╔══

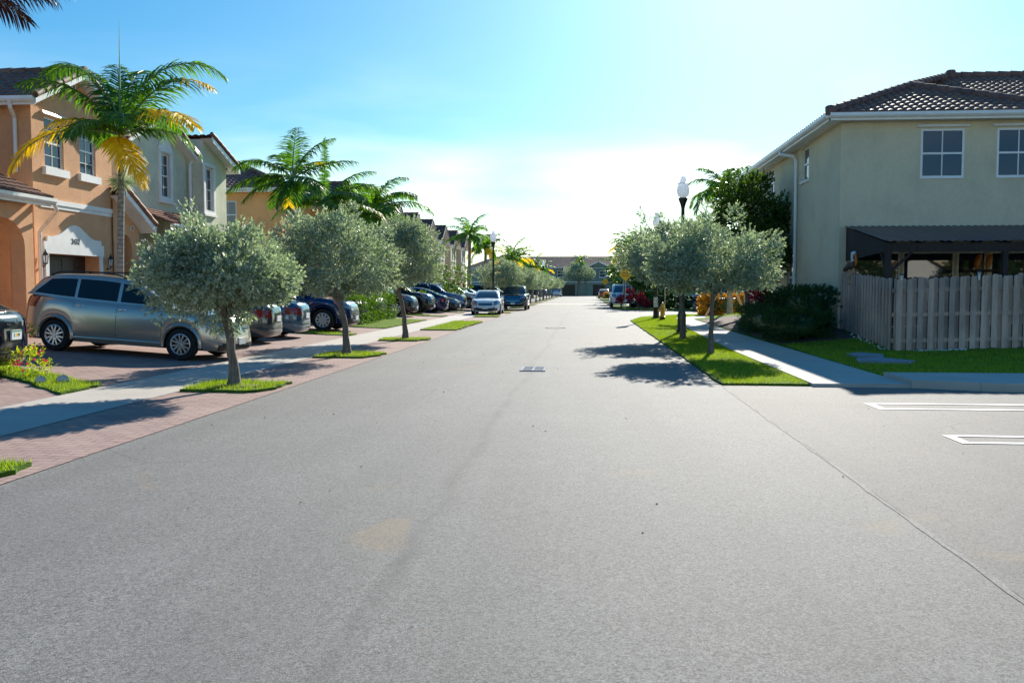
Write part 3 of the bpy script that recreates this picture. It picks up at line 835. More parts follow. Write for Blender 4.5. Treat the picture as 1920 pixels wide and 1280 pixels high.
def in_poly(poly, x, y):
    c = np.zeros(len(x), bool); n = len(poly)
    for i in range(n):
        x0, y0 = poly[i]; x1, y1 = poly[(i + 1) % n]
        m = ((y0 > y) != (y1 > y)); t = np.where(y1 != y0, (y - y0) / (y1 - y0 + 1e-12), 0)
        c ^= m & (x < x0 + t * (x1 - x0))
    return c

def gz(x, y):
    """ground height"""
    x = np.asarray(x, float); y = np.asarray(y, float)
    l = np.clip(-(x + 8.0), 0, 6) * .062
    r = .36 * np.clip((y - 22.5) / 4.5, 0, 1) * np.clip((x - 5.1) / 2.0, 0, 1) * np.clip((48 - y) / 5., 0, 1) + .12 * np.clip((x - 7.4) / 4., 0, 1.5) * np.clip((y - 17) / 5.5, 0, 1) * np.clip((48 - y) / 5., 0, 1)
    return np.where(x < 0, l, r)

def grass_area(name, poly, dens, seed, h=.055, w=.007, z0=.03, mat='grass'):
    P = np.array(poly); rng = np.random.default_rng(seed)
    x0, y0 = P.min(0); x1, y1 = P.max(0); n = int((x1 - x0) * (y1 - y0) * dens)
    x = rng.uniform(x0, x1, n); y = rng.uniform(y0, y1, n); k = in_poly(poly, x, y); x, y = x[k], y[k]
    # thin, patchy turf
    q = np.sin(x * 3.1 + np.sin(y * 2.3) * 1.7) * np.sin(y * 2.7 + np.sin(x * 1.9)) ; k = rng.uniform(0, 1, len(x)) < .75 + .35 * q; x, y = x[k], y[k]
    o = np_mesh(name, blades(seed, np.stack([x, y, gz(x, y) + z0 - .005], 1), h, w), 3, M[mat]); o['kind'] = 'stuff'
    return o

def sheet(name, poly, z, mat, kind='structure', thick=0., dens=None):
    """flat (or terrain-following) sheet from a polygon; thick>0 adds skirt sides"""
    mb = MB()
    if dens:
        P = np.array(poly); x0, y0 = P.min(0); x1, y1 = P.max(0)
        nx = max(1, int((x1 - x0) / dens)); ny = max(1, int((y1 - y0) / dens))
        G = []
        for i in range(nx + 1):
            x = x0 + (x1 - x0) * i / nx; G.append([(x, y0 + (y1 - y0) * j / ny, float(gz(x, y0 + (y1 - y0) * j / ny)) + z) for j in range(ny + 1)])
        mb.grid(G)
    else:
        mb.poly([(x, y, z) for x, y in poly])
        if thick:
            n = len(poly)
            for i in range(n):
                a, b = poly[i], poly[(i + 1) % n]; mb.quad((*a, z), (*b, z), (*b, z - thick), (*a, z - thick))
    o = mb.build(name, M[mat]); o['kind'] = kind
    return o
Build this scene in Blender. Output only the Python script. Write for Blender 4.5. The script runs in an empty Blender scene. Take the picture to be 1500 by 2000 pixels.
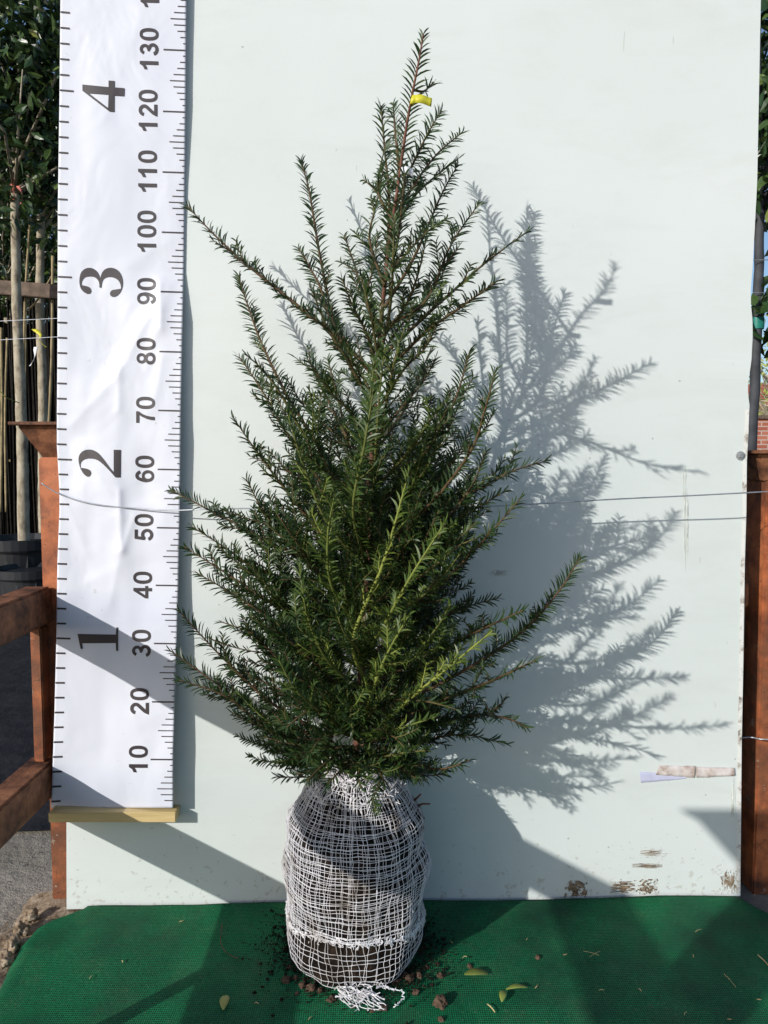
import bpy, bmesh, math, random
import numpy as np
from mathutils import Vector, noise, Matrix
from mathutils.geometry import tessellate_polygon
random.seed(7); rng = np.random.default_rng(7)
R = math.radians
scene = bpy.context.scene
COL = scene.collection
# ---------------------------------------------------------------- camera, sky, sun
PITCH = R(4); F = 1444.0; D = 1.23; H = 0.759
cam_d = bpy.data.cameras.new("camera"); cam = bpy.data.objects.new("camera", cam_d); COL.objects.link(cam)
cam.location = (0, -D, H); cam.rotation_euler = (R(90) - PITCH, 0, 0)
cam_d.sensor_fit = 'VERTICAL'; cam_d.angle = 2 * math.atan(1000 / F); cam_d.clip_start = .02; cam_d.clip_end = 2000
scene.camera = cam
SUN = Vector((1.0, .98, -0.543)).normalized()
w = bpy.data.worlds.new("World"); scene.world = w; w.use_nodes = True
nt = w.node_tree; bg = nt.nodes['Background']
sky = nt.nodes.new('ShaderNodeTexSky'); sky.sky_type = 'NISHITA'; sky.sun_disc = False
sky.sun_elevation = math.asin(-SUN.z)
sky.sun_rotation = math.atan2(-SUN.x, -SUN.y)
sky.air_density = 1.0; sky.dust_density = 1.0; sky.ozone_density = 2.6
nt.links.new(sky.outputs[0], bg.inputs[0]); bg.inputs[1].default_value = 0.125
ld = bpy.data.lights.new("sun", 'SUN'); ld.energy = 3.7; ld.angle = R(.53); ld.color = (1, .965, .91)
lo = bpy.data.objects.new("sun", ld); COL.objects.link(lo)
lo.rotation_euler = SUN.to_track_quat('-Z', 'Y').to_euler()
scene.view_settings.view_transform = 'Standard'; scene.view_settings.look = 'None'
scene.view_settings.exposure = 0.09; scene.view_settings.gamma = 1
scene.render.resolution_x = 768; scene.render.resolution_y = 1024

# ---------------------------------------------------------------- measuring helpers (photo position + real depth -> metres)
CAM = Vector((0, -D, H))
def ray(px, py):
    u = px - 750; v = 1000 - py
    return Vector((u, F * math.cos(PITCH) + v * math.sin(PITCH), -F * math.sin(PITCH) + v * math.cos(PITCH)))
YAW = R(1.5); LEAN = R(1.3)
BN = Vector((math.sin(YAW) * math.cos(LEAN), -math.cos(YAW) * math.cos(LEAN), math.sin(LEAN)))
def bp(px, py, off=0.0):            # point `off` metres in front of the board's face
    r = ray(px, py); return CAM + r * ((off - BN.dot(CAM)) / BN.dot(r))
def yp(px, py, Y):                  # point on the upright plane y = Y
    r = ray(px, py); return CAM + r * ((Y + D) / r.y)
def fp(px, py, z=0.0):              # point on the level z
    r = ray(px, py); return CAM + r * ((z - H) / r.z)
# ---------------------------------------------------------------- material helpers
def new_mat(name, rough=.6, spec=.5):
    m = bpy.data.materials.new(name); m.use_nodes = True
    n = m.node_tree.nodes; b = n['Principled BSDF']
    b.inputs['Roughness'].default_value = rough; b.inputs['Specular IOR Level'].default_value = spec
    return m, m.node_tree, b
def nd(t, typ, **kw):
    n = t.nodes.new(typ)
    for k, v in kw.items():
        if k.startswith('i_'):
            key = k[2:].replace('_', ' ')
            n.inputs[int(key) if key.isdigit() else key].default_value = v
        else: setattr(n, k, v)
    return n
def coords(t, scale=(1, 1, 1), kind='Object'):
    c = nd(t, 'ShaderNodeTexCoord'); m = nd(t, 'ShaderNodeMapping'); m.inputs['Scale'].default_value = scale
    t.links.new(c.outputs[kind], m.inputs[0]); return m.outputs[0]
def noisef(t, vec, scale, detail=4, rough=.55, dist=0):
    n = nd(t, 'ShaderNodeTexNoise', i_Scale=scale, i_Detail=detail, i_Roughness=rough, i_Distortion=dist)
    t.links.new(vec, n.inputs['Vector']); return n.outputs['Fac']
def ramp(t, fac, stops):
    r = nd(t, 'ShaderNodeValToRGB'); e = r.color_ramp.elements
    while len(e) < len(stops): e.new(.5)
    for k, (p, c) in enumerate(stops):
        e[k].position = p; e[k].color = (*c, 1) if len(c) == 3 else c
    t.links.new(fac, r.inputs[0]); return r.outputs[0]
def mix(t, fac, a, b, mode='MIX'):
    m = nd(t, 'ShaderNodeMix', data_type='RGBA', blend_type=mode)
    for s, i in ((fac, 0), (a, 6), (b, 7)):
        if isinstance(s, (int, float)): m.inputs[i].default_value = s
        elif isinstance(s, tuple): m.inputs[i].default_value = (*s, 1)
        else: t.links.new(s, m.inputs[i])
    return m.outputs[2]
def mth(t, op, a, b=None):
    m = nd(t, 'ShaderNodeMath', operation=op)
    for s, i in ((a, 0), (b, 1)):
        if s is None: continue
        if isinstance(s, (int, float)): m.inputs[i].default_value = s
        else: t.links.new(s, m.inputs[i])
    return m.outputs[0]
def bump(t, b, h, strength=.3, dist=.01):
    n = nd(t, 'ShaderNodeBump', i_Strength=strength, i_Distance=dist)
    t.links.new(h, n.inputs['Height']); t.links.new(n.outputs[0], b.inputs['Normal'])
def simple(name, col, rough=.6, spec=.5, var=.25, scale=30, bstr=.15):
    m, t, b = new_mat(name, rough, spec)
    f = noisef(t, coords(t), scale)
    lo_ = tuple(c * (1 - var) for c in col); hi = tuple(min(1, c * (1 + var)) for c in col)
    t.links.new(ramp(t, f, [(.3, lo_), (.7, hi)]), b.inputs['Base Color'])
    if bstr: bump(t, b, f, bstr, .002)
    return m
M = {}
# board: pale green-grey laminate with scuffs
m, t, b = new_mat('board_laminate', .42, .35); c = coords(t)
base = ramp(t, noisef(t, c, 2.2, 2), [(.3, (.635, .685, .665)), (.7, (.68, .72, .705))])
v = nd(t, 'ShaderNodeTexVoronoi', feature='F1', i_Scale=30); t.links.new(c, v.inputs['Vector'])
wn = noisef(t, c, 210, 2)
dots = mth(t, 'LESS_THAN', mth(t, 'ADD', v.outputs['Distance'], mth(t, 'MULTIPLY', wn, .13)), .12)
gate = mth(t, 'GREATER_THAN', noisef(t, c, 3.1, 3), .53)
base = mix(t, mth(t, 'MULTIPLY', mth(t, 'MULTIPLY', dots, gate), .7), base, (.33, .35, .33))
c2 = coords(t, (95, 1, 14)); s = mth(t, 'GREATER_THAN', noisef(t, c2, 1, 2), .735)
s = mth(t, 'MULTIPLY', s, mth(t, 'GREATER_THAN', noisef(t, c, 6, 2), .5))
base = mix(t, mth(t, 'MULTIPLY', s, .42), base, (.40, .40, .36))
c3 = coords(t, (12, 1, 80)); s = mth(t, 'GREATER_THAN', noisef(t, c3, 1, 3), .75)
base = mix(t, mth(t, 'MULTIPLY', s, .22), base, (.42, .40, .36))
zz = nd(t, 'ShaderNodeSeparateXYZ'); t.links.new(c, zz.inputs[0])
low = nd(t, 'ShaderNodeMapRange'); t.links.new(zz.outputs[2], low.inputs[0]); low.inputs[1].default_value = .0; low.inputs[2].default_value = .22; low.inputs[3].default_value = .17; low.inputs[4].default_value = 0
spl = mth(t, 'GREATER_THAN', mth(t, 'ADD', noisef(t, c, 85, 4, .65), low.outputs[0]), .755)
base = mix(t, mth(t, 'MULTIPLY', spl, .38), base, (.36, .32, .26))
smear = ramp(t, noisef(t, coords(t, (3, 1, 9)), 1.6, 5, .7, .4), [(.5, (0, 0, 0)), (.75, (.22, .22, .22))])
base = mix(t, smear, base, (.50, .51, .46))
base = mix(t, mth(t, 'MULTIPLY', mth(t, 'GREATER_THAN', noisef(t, coords(t, (300, 1, 30)), 1, 2), .78), .5), base, (.36, .35, .31))
t.links.new(base, b.inputs['Base Color']); bump(t, b, noisef(t, c, 5, 3), .12, .01); M['board'] = m
m, t, b = new_mat('board_edge', .7); c = coords(t)
t.links.new(ramp(t, noisef(t, c, 45, 5, .7), [(.33, (.2, .17, .14)), (.42, (.55, .52, .47)), (.5, (.74, .74, .7))]), b.inputs['Base Color']); M['board_edge'] = m
# vinyl banner
m, t, b = new_mat('banner_vinyl', .38, .4); c = coords(t)
base = ramp(t, noisef(t, c, 4, 3), [(.3, (.635, .655, .735)), (.7, (.68, .695, .765))])
sm = mth(t, 'MULTIPLY', mth(t, 'GREATER_THAN', noisef(t, c, 75, 3), .69), mth(t, 'GREATER_THAN', noisef(t, c, 9, 2), .56))
base = mix(t, mth(t, 'MULTIPLY', sm, .4), base, (.45, .43, .42))
t.links.new(base, b.inputs['Base Color']); bump(t, b, noisef(t, c, 7, 3, .5, .6), .35, .012); M['banner'] = m
M['ink'] = simple('printed_ink', (.040, .032, .036), .45, .4, .06, 8, 0)
# batten
m, t, b = new_mat('pine_wood', .55); c = coords(t, (3, 60, 60))
f = noisef(t, c, 2.2, 4, .6, .5)
t.links.new(ramp(t, f, [(.3, (.50, .36, .15)), (.55, (.66, .50, .24)), (.75, (.58, .42, .18))]), b.inputs['Base Color']); bump(t, b, f, .2, .002); M['pine'] = m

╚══

EXERCISE PROMPT
Look at the listing and set down only the lines from its start through the line with "return np.where(x < 0, l, r)", word for word and without pictures.

EXERCISE RESPONSE
Write part 3 of the bpy script that recreates this picture. It picks up at line 835. More parts follow. Write for Blender 4.5. Treat the picture as 1920 pixels wide and 1280 pixels high.
def in_poly(poly, x, y):
    c = np.zeros(len(x), bool); n = len(poly)
    for i in range(n):
        x0, y0 = poly[i]; x1, y1 = poly[(i + 1) % n]
        m = ((y0 > y) != (y1 > y)); t = np.where(y1 != y0, (y - y0) / (y1 - y0 + 1e-12), 0)
        c ^= m & (x < x0 + t * (x1 - x0))
    return c

def gz(x, y):
    """ground height"""
    x = np.asarray(x, float); y = np.asarray(y, float)
    l = np.clip(-(x + 8.0), 0, 6) * .062
    r = .36 * np.clip((y - 22.5) / 4.5, 0, 1) * np.clip((x - 5.1) / 2.0, 0, 1) * np.clip((48 - y) / 5., 0, 1) + .12 * np.clip((x - 7.4) / 4., 0, 1.5) * np.clip((y - 17) / 5.5, 0, 1) * np.clip((48 - y) / 5., 0, 1)
    return np.where(x < 0, l, r)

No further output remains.